Le pape dit « non » à l’arme atomique

Le pape François vient de réaffirmer clairement son engagement en faveur de l’interdiction totale des armes nucléaires que le concept de dissuasion ne suffit plus à légitimer. C’est l’occasion d’examiner comment la position de l’Église a pu évoluer sur cette question au fil des dernières décennies.
Les Nations-Unies ont entamé, il y a peu, une série de discussions en vue d’aboutir à la signature d’un traité interdisant les armes nucléaires : au premier jour, on pouvait noter que les principales puissances nucléaires brillaient par leur absence, même le Japon qui a connu plus que tout autre pays le drame du nucléaire, est opposé à ce traité.
Le Saint-Siège reste pour sa part attaché à l’idée d’un monde sans armes nucléaires, convaincu qu’une éthique et un droit, fondés sur la menace d'une destruction réciproque, ne favorisent pas la recherche d’une solution pacifique des conflits.
François contre la notion de dissuasion nucléaire
Dans son message adressé aux Nations Unies, le pape François est allé encore plus loin, la menace d’une destruction réciproque, étant selon lui, contraire aux principes constitutifs des Nations Unies dont la mission primaire est la préservation de la paix. « Nous devons nous engager pour un monde sans armes nucléaires », écrit François à la Présidente de la Conférence de l’ONU sur leur interdiction, en expliquant pourquoi il est urgent de se fixer un tel objectif dans un monde traversé par un climat instable et conflictuel.
Le souverain pontife analyse les principales menaces du XXIe siècle : le terrorisme, les conflits asymétriques, la sécurité informatique, les questions environnementales, ou encore la pauvreté, et considère que la menace nucléaire ne constitue pas la réponse adaptée.

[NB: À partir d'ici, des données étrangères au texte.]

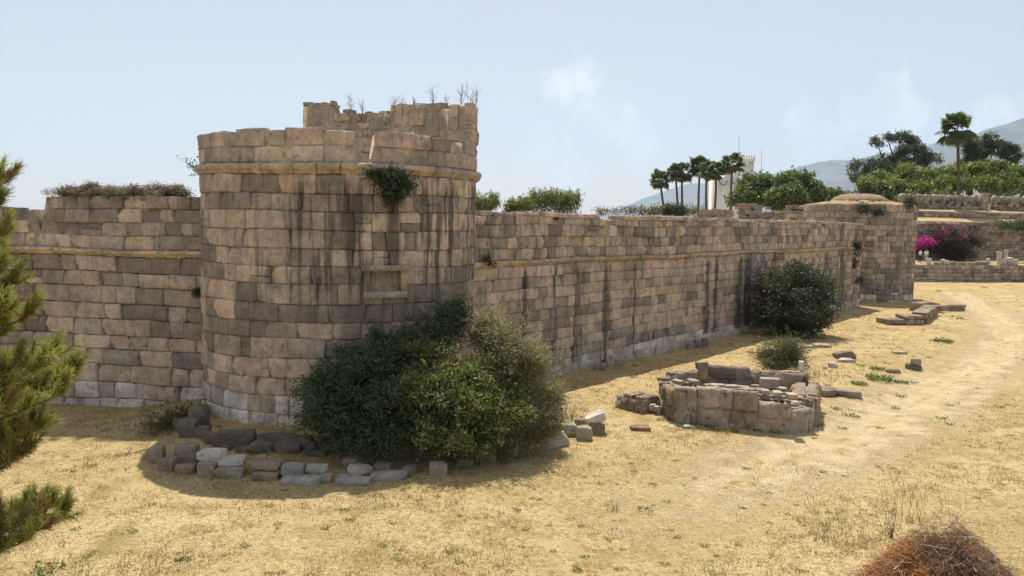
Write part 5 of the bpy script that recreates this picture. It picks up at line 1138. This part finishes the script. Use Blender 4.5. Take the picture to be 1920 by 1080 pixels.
for _ in range(40):
    az = q.uniform(0, 2 * math.pi); z = q.uniform(3.2, 8.5); L_ = (9.2 - z) * .40 + .3
    if math.cos(az) > .2: az += math.pi
    brs.append((np.array([TX[0], TX[1], min(z - .4, 8.1)]), np.array([TX[0] + L_ * math.cos(az), TX[1] + L_ * math.sin(az), z + .1])))
bp_, br_, NV, NC = [], [], [], []
for bi, (s0, t0) in enumerate(brs):
    k = np.linspace(0, 1, 9)[:, None]; path = s0 + (t0 - s0) * k + np.array([0, 0, -.28]) * np.sin(k * math.pi) * .8 + q.normal(0, .02, (9, 3)); bp_.append(path); br_.append(np.linspace(.035, .009, 9))
    d0 = t0 - s0; L_ = np.linalg.norm(d0); vis = bi < NVIS; nsh = 50 if vis else 14
    for si in range(nsh):
        f = q.uniform(.42, 1) if si > 3 else 1.0; b = np.array([np.interp(f, k[:, 0], path[:, a]) for a in range(3)])
        sd_ = d0 / L_ * q.uniform(.4, 1) + q.normal(0, .45, 3) * (1.15 - .5 * f) + np.array([0, 0, .45]); sd_ /= np.linalg.norm(sd_); ln = q.uniform(.14, .32) * (1.25 - .45 * f)
        st = b + sd_ * ln * np.linspace(0, 1, 9)[:, None] + np.array([0, 0, .10]) * (np.linspace(0, 1, 9) ** 2)[:, None]; bp_.append(st); br_.append(np.linspace(.007, .004, 9))
        m = 140 if vis else 34; u = q.uniform(.1, 1, m); o0 = np.stack([np.interp(u, np.linspace(0, 1, 9), st[:, a]) for a in range(3)], -1)
        dv = sd_ * q.uniform(.6, 1.2, (m, 1)) + q.normal(0, .40, (m, 3)) + np.array([0, 0, .12]); dv /= np.linalg.norm(dv, axis=1, keepdims=True); nl_ = q.uniform(.08, .14, (m, 1)); tip = o0 + dv * nl_ * .85; wv = np.cross(dv, q.normal(size=(m, 3))); wv /= np.linalg.norm(wv, axis=1, keepdims=True); wv *= .0032 if vis else .005
        NV.append(np.stack([o0 - wv, o0 + wv, tip + wv * .5, tip - wv * .5], 1).reshape(-1, 3))
        cc = np.array((.33, .335, .105)) * q.uniform(.6, 1.25) if q.random() < .86 else np.array((.26, .16, .07)); NC.append(np.repeat(cc * q.uniform(.75, 1.25, (m, 1)), 4, axis=0))
V, F = tubes(bp_, br_, 4); mesh_np('branch', V, F, BARK, pine)
NV = np.vstack(NV); mesh_np('needles', NV, np.arange(len(NV)).reshape(-1, 4), NEEDLE, pine, C=np.vstack(NC))

# ------------------------------------------------------------------ brush pile
q = np.random.default_rng(600); bc = G(1772, 1108, 0)[:2]
pile = empty('brush_pile', (bc[0], bc[1], gz(*bc)), 'heap of rust brown dead twigs and bleached branches at the lower right', 'brush pile')
AX, AY, AZ = 1.5, 1.15, 1.22
def on_pile(n, k=(.7, 1.02)):
    az = q.uniform(0, 2 * math.pi, n); rr_ = np.sqrt(q.random(n)); x = rr_ * np.cos(az); y = rr_ * np.sin(az); z = np.clip(1 - rr_ ** 1.35, 0, 1) * (1 + .15 * np.sin(az * 3)) * q.uniform(*k, n)
    return np.c_[bc[0] + x * AX, bc[1] + y * AY, gz(*bc) + z * AZ]
n = 8200; st = on_pile(n, (.7, 1.08)); sc_n = 700; st[:sc_n, :2] = bc + q.normal(0, 1, (sc_n, 2)) * [1.25, .9]; st[:sc_n, 2] = np.maximum(np.array([gz(*p_) for p_ in st[:sc_n, :2]]) + .02, gz(*bc) - 9); az = q.uniform(0, 2 * math.pi, n); d = np.c_[np.cos(az), np.sin(az), q.normal(0, .35, n)] * q.uniform(.12, .42, (n, 1)); k = np.linspace(-.5, .5, 5)
paths = st[:, None, :] + d[:, None, :] * k[None, :, None] + q.normal(0, .016, (n, 5, 3)) - np.array([0, 0, .25]) * (k ** 2)[None, :, None] * .6
rad = q.uniform(.0025, .005, (n, 1)) * np.linspace(1.1, .5, 5)[None]; V, F = tubes(paths, rad, 3)
left = (st[:, 0] - bc[0]) < -.55; cc = np.where(left[:, None], np.array((.44, .22, .09)), np.array((.30, .19, .12))) * q.uniform(.5, 1.5, (n, 1)); nn_ = n
mesh_np('twigs', V, F, TWIG, pile, C=np.repeat(cc, 15, axis=0))
n = 110; st = on_pile(n, (.93, 1.08)); az = q.uniform(0, 2 * math.pi, n); d = np.c_[np.cos(az), np.sin(az), q.normal(.1, .45, n)] * q.uniform(.2, .8, (n, 1))
paths = st[:, None, :] + d[:, None, :] * k[None, :, None] + q.normal(0, .016, (n, 5, 3)); paths[..., 2] = np.maximum(paths[..., 2], gz(*bc) + .03); rad = q.uniform(.003, .011, (n, 1)) * np.linspace(1.1, .35, 5)[None]; V, F = tubes(paths, rad, 5); mesh_np('branches', V, F, TWIG, pile, C=np.repeat(np.array((.52, .44, .35)) * q.uniform(.5, 1.3, (n, 1)), 25, axis=0))
an = np.linspace(0, 2 * math.pi, 24, endpoint=False); rad_ = np.linspace(1, 0.02, 8); V = [(bc[0] + r_ * AX * .93 * math.cos(a), bc[1] + r_ * AY * .93 * math.sin(a), gz(*bc) - .05 + max(0, 1 - r_ ** 1.35) * AZ * .8 + .03 * math.sin(a * 5)) for r_ in rad_ for a in an]
I = np.arange(len(V)).reshape(8, 24); J = np.roll(I, -1, 1); mesh_np('litter', V, np.stack([I[:-1], J[:-1], J[1:], I[1:]], -1).reshape(-1, 4), TWIG, pile, C=(.12, .065, .035))

# ------------------------------------------------------------------ grass and weeds
q = np.random.default_rng(700)
def blocked(x, y):
    p = np.array([x, y]); a = p - TC
    if (np.dot(a, E1) / (TA + .1)) ** 2 + (np.dot(a, E2) / (TB + .1)) ** 2 < 1: return True
    if np.dot(p - WO, [WT_[1], -WT_[0]]) < .15 and x > -5 and y > 24: return True
    if np.dot(p - VO, [VT[1], -VT[0]]) < .1 and x < -5: return True
    if np.linalg.norm(p - C2) < FR + .1: return True
    return np.dot(p - TO, TN) > -.1
NT = 42000
rad_ = np.exp(q.uniform(math.log(11.5), math.log(96), NT)); an_ = q.uniform(-.70, .72, NT); tx, ty = rad_ * np.sin(an_), rad_ * np.cos(an_)
keepm = []
for x, y in zip(tx, ty):
    dn = mnoise.noise(Vector((x * .35, y * .35, 9))) + .5 * mnoise.noise(Vector((x * 1.3, y * 1.3, 4)))
    pd_ = path_dist(x, y)
    keepm.append(not blocked(x, y) and q.random() < .5 + dn * 1.2 and (pd_ > 2.2 or q.random() < .28))
tx, ty = tx[keepm], ty[keepm]; tz = np.array([gz(x, y) for x, y in zip(tx, ty)]); NB = 9
h_ = np.array([.5 + .5 * max(0, mnoise.noise(Vector((x * .22, y * .22, 1)))) for x, y in zip(tx, ty)])
hh = np.repeat(h_ * q.uniform(.05, .15, len(tx)) * np.where(q.random(len(tx)) < .08, 2.2, 1), NB); ox = np.repeat(tx, NB) + q.normal(0, .09, len(hh)); oy = np.repeat(ty, NB) + q.normal(0, .09, len(hh)); oz = np.repeat(tz, NB) - .005
hh = hh * q.uniform(.5, 1.3, len(hh)); dst = np.hypot(ox, oy); w_ = .004 + .00022 * dst
aa = q.uniform(0, 2 * math.pi, len(hh)); ln = q.uniform(.2, 1.6, len(hh)); tipv = np.c_[np.cos(aa) * ln * hh, np.sin(aa) * ln * hh, hh]; sdv = np.c_[-np.sin(aa), np.cos(aa), 0 * aa] * w_[:, None]; b0 = np.c_[ox, oy, oz]
V = np.stack([b0 - sdv, b0 + sdv, b0 + tipv], 1).reshape(-1, 3)
tone = np.repeat(q.random(len(tx)), NB)[:, None]; C = np.where(tone < .5, np.array((.50, .405, .235)), np.where(tone < .76, np.array((.36, .26, .11)), np.where(tone < .93, np.array((.21, .18, .065)), np.array((.16, .11, .06))))) * q.uniform(.75, 1.2, (len(hh), 1))
tag(mesh_np('grass', V, np.arange(len(V)).reshape(-1, 3), STRAW, C=np.repeat(C, 3, axis=0)), 'dry straw coloured grass covering the field', 'grass', kind='stuff')
def weed_mesh(seed, nb, R0, H, cols, nm, label, group, loc):
    r = np.random.default_rng(seed); e = empty(nm, loc, label, 'weed', group); n = nb
    a = r.uniform(0, 2 * math.pi, n); rr_ = R0 * np.sqrt(r.random(n)); b = np.c_[rr_ * np.cos(a), rr_ * np.sin(a), 0 * a] + np.array(loc); up_ = np.c_[np.cos(a) * r.uniform(.1, .9, n), np.sin(a) * r.uniform(.1, .9, n), np.ones(n)] * (H * r.uniform(.35, 1, n))[:, None]
    pts = b + up_ * r.uniform(.3, 1, (n, 1)); V, F = leaves(pts, r.normal(size=(n, 3)) * .6 + [0, 0, .5], r.uniform(.35, .8, n) * H, r, .35); t = r.random((n, 1)); c = np.array(cols[0]) * (1 - t) + np.array(cols[1]) * t
    mesh_np('foliage', V, F, LEAF, e, C=np.repeat(c, 4, axis=0)); return e
GW = 'low green weeds in the dry field'; GWL = 'low green weed tuft growing in the dry yellow grass'
GC = ((.06, .10, .022), (.16, .2, .05))
w1 = weed_mesh(801, 90, .22, .10, GC, 'green_weed', GWL, GW, (*G(1210, 945)[:2], gz(*G(1210, 945)[:2]))); w1['label'] = 'widest bright green weed patch in the open field before the stones'
w2 = weed_mesh(802, 60, .14, .10, GC, 'green_weed', GWL, GW, (*G(343, 1050)[:2], gz(*G(343, 1050)[:2])))
for px, py, sc in ((845, 1032, 1), (1225, 900, .8), (460, 1026, .7), (1142, 996, .7), (1545, 975, .8), (90, 1072, 1.8), (645, 958, .8), (655, 977, .8), (610, 990, .7), (820, 935, .6), (1090, 975, .6), (250, 1000, .7), (1590, 770, 1.3), (1605, 772, 1.2), (1570, 762, 1.0), (1240, 790, 1.2), (1205, 765, 1.1), (1335, 800, 1.2), (1290, 803, 1.4), (1455, 806, 1.3), (1535, 790, 1.4), (1420, 803, 1.2), (1378, 806, 1.1), (1780, 640, 1.8), (1800, 598, 2.0), (1750, 640, 1.4), (1160, 770, 1.2), (1640, 560, 2), (1690, 735, 1.3), (1680, 755, 1.2), (1875, 758, 1.2), (1650, 790, .9), (1190, 880, .7), (985, 985, .6), (1010, 930, .6), (1400, 870, .7), (1385, 1010, .6), (1700, 545, 2.2), (1760, 544, 2.0), (1845, 540, 2.2), (1560, 735, 1.2), (1720, 690, 1.6)) + tuple((q.uniform(120, 1900), q.uniform(700, 1075), q.uniform(.3, .7)) for _ in range(150)) + tuple((q.uniform(1100, 1850), q.uniform(590, 800), q.uniform(.6, 1.3)) for _ in range(45)):
    p = G(px, py)[:2]
    if not blocked(*p): copy_tree(w2, (p[0], p[1], gz(*p)), q.uniform(0, 6), sc)
BW = 'leafy green weed clumps beside the path'
w3 = weed_mesh(803, 260, .5, .26, ((.07, .115, .028), (.18, .23, .06)), 'leafy_weed', 'tall leafy green weed clump in the hollow between the slabs and the path', BW, (*G(1650, 708)[:2], gz(*G(1650, 708)[:2])))
for px, py, sc, lab in ((1768, 640, .9, 'leafy green weed clump at the path edge below the footings'), (1612, 716, .6, 'leafy green weed clump nearest the slab right of the low ruin'), (1690, 712, .55, 'small leafy weed clump next to the dark block in the field'), (1645, 690, .6, 'leafy weed clump behind the tallest one near the path')):
    p = G(px, py)[:2]; copy_tree(w3, (p[0], p[1], gz(*p)), q.uniform(0, 6), sc, lab)
# dry reeds by the right end of the stones, dry stems in the foreground
DR = 'clumps of dry stems in the field'
def stems(px, py, n, H, seed, label, sp=.35, c=(.30, .25, .11)):
    r = np.random.default_rng(seed); p = G(px, py)[:2]; loc = np.array([p[0], p[1], gz(*p)]); k = np.linspace(0, 1, 5)
    b = loc + np.c_[r.normal(0, sp, n), r.normal(0, sp, n), np.full(n, -.03)]; d = np.c_[r.normal(0, .22, n), r.normal(0, .22, n), np.ones(n)] * (H * r.uniform(.4, 1, n))[:, None]
    paths = b[:, None, :] + d[:, None, :] * k[None, :, None] + r.normal(0, .012, (n, 5, 3)); V, F = tubes(paths, np.full((n, 1), .006) * np.linspace(1, .4, 5)[None], 3); tag(mesh_np('dry_tuft', V, F, TWIG, None, C=np.repeat(np.array(c) * r.uniform(.6, 1.3, (n, 1)), 15, axis=0)), label, 'dry weed', DR)
stems(1060, 790, 90, .8, 901, 'tall yellow dry stems behind the slanting slab at the right foot of the shrubs', .3)
stems(1672, 1005, 14, .75, 902, 'thin dark upright stems just left of the brush pile', .03, (.10, .065, .04)); stems(1690, 960, 60, .4, 903, 'sparse dry brown stems behind the brush pile', .5, (.2, .15, .07)); stems(1560, 1000, 26, .3, 904, 'short dry stems left of the brush pile', .2, (.16, .12, .06)); stems(1840, 800, 22, .25, 905, 'reddish dry plant on the path edge at the right', .2, (.2, .09, .05))
stems(1730, 925, 90, .3, 906, 'dry stems around a small green weed above the brush pile', .5, (.24, .19, .08)); stems(1240, 700, 60, .45, 907, 'dry yellow stems behind the left end of the low ruin', .5); stems(1530, 705, 70, .5, 908, 'dry stems at the right rear corner of the low ruin', .5, (.24, .2, .1)); stems(1155, 945, 16, .3, 909, 'small dry tuft beside the widest green weed patch', .1, (.22, .17, .08))
stems(300, 812, 70, .6, 910, 'dark dry stems among the boulders at the left of the near tower', .5, (.12, .1, .06))

# ------------------------------------------------------------------ haze: the humid summer air
hb = bpy.data.meshes.new('haze'); x0, x1, y0_, y1_, z0_, z1_ = -11500, 11500, -11500, 11500, -9.5, 1300
hb.from_pydata([(x, y, z) for z in (z0_, z1_) for y in (y0_, y1_) for x in (x0, x1)], [], [(0, 2, 3, 1), (4, 5, 7, 6), (0, 1, 5, 4), (1, 3, 7, 5), (3, 2, 6, 7), (2, 0, 4, 6)])
hm = new_mat('haze_air'); pv = N(hm.node_tree, 'ShaderNodeVolumePrincipled'); pv.inputs['Color'].default_value = (.50, .69, .96, 1); pv.inputs['Density'].default_value = .000085; pv.inputs['Anisotropy'].default_value = .2
ho = N(hm.node_tree, 'ShaderNodeOutputMaterial'); hm.node_tree.links.new(pv.outputs[0], ho.inputs['Volume']); hb.materials.append(hm)
o = bpy.data.objects.new('haze', hb); COL.objects.link(o); tag(o, 'thin summer haze over the whole view', 'haze', kind='stuff')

Le recours à l’arme atomique aurait par ailleurs des conséquences catastrophiques pour l’homme et l’environnement. Son développement demande d’énormes investissements, alors que ces ressources pourraient largement être utilisées pour d’autres priorités plus significatives, comme la promotion de la paix et le développement humain intégral.
Le « non » de Pie XII
Il est intéressant de noter brièvement l’évolution du magistère sur la question hautement sensible du nucléaire : lorsqu'il fit irruption dans le débat éthique, sous le pontificat de Pie XII, ce dernier se basa sur le critère de proportionnalité pour condamner le recours aux armes nouvelles : « Lorsque les dommages entraînés par la guerre ne sont pas comparables à ceux de l’injustice tolérée, on peut avoir l’obligation de subir l’injustice », déclarait le pape, dans son « Allocution à l’Office International de Documentation de Médecine Militaire » le 19 octobre 1953.
En d’autres termes, l’arme nucléaire était considérée comme immorale, envisagée dans son seul aspect de moyen militaire entraînant des dégâts humains et naturels disproportionnés à une agression quelle qu'elle soit.
Vers une tolérance temporaire au nom de la dissuasion
La réflexion de Pie XII évolua légèrement à à la fin de son pontificat, c’est néanmoins sous les papes suivants que le jugement sur l’arme nucléaire s’est infléchi dans l’Église : celle-ci étant considérée davantage comme un moyen politique, surtout à partir du moment où la dissuasion devint bilatérale et fut envisagée comme une modalité du rapport politique entre les superpuissances.
Parallèlement, la réflexion sur le thème du contrôle technique possible de l’arme nucléaire s’est aussi développée. Peu à peu le magistère a affiné son jugement moral dans la même ligne jusqu’à Jean-Paul II qui déclare, en 1982, que « dans les conditions actuelles, une dissuasion fondée sur l'équilibre, non certes comme une fin en soi, mais comme une étape sur la voie d'un désarmement progressif, peut encore être jugée comme moralement acceptable. » On peut ainsi résumer le jugement du magistère de Jean XXIII à Jean-Paul II : temporairement, l’arme nucléaire, dans la mesure où elle contribue à la dissuasion, ne peut être bannie. Seul son usage indiscriminé le serait ; mais le but ultime est de parvenir à l’interdiction et la destruction des armes nucléaires.
Retour à une position plus tranchée
Les pontificats de Benoît XVI et de François marquent un sensible changement de cap qui se justifierait par la prolifération des armes atomiques et la fin de la bipolarisation est-ouest qui ne permet plus le recours à la notion de dissuasion : « Que dire des gouvernements qui comptent sur les armes nucléaires pour garantir la sécurité de leurs pays ? Avec d’innombrables personnes de bonne volonté, on peut affirmer que cette perspective, hormis le fait qu’elle est funeste, est tout à fait fallacieuse », déclare ainsi Benoît XVI le 1er janvier 2006.
François se trouve être - sur cette question précise - sur la même ligne que son prédécesseur immédiat, voyant dans l’abolition de l’arme atomique un véritable « défi moral et humanitaire ».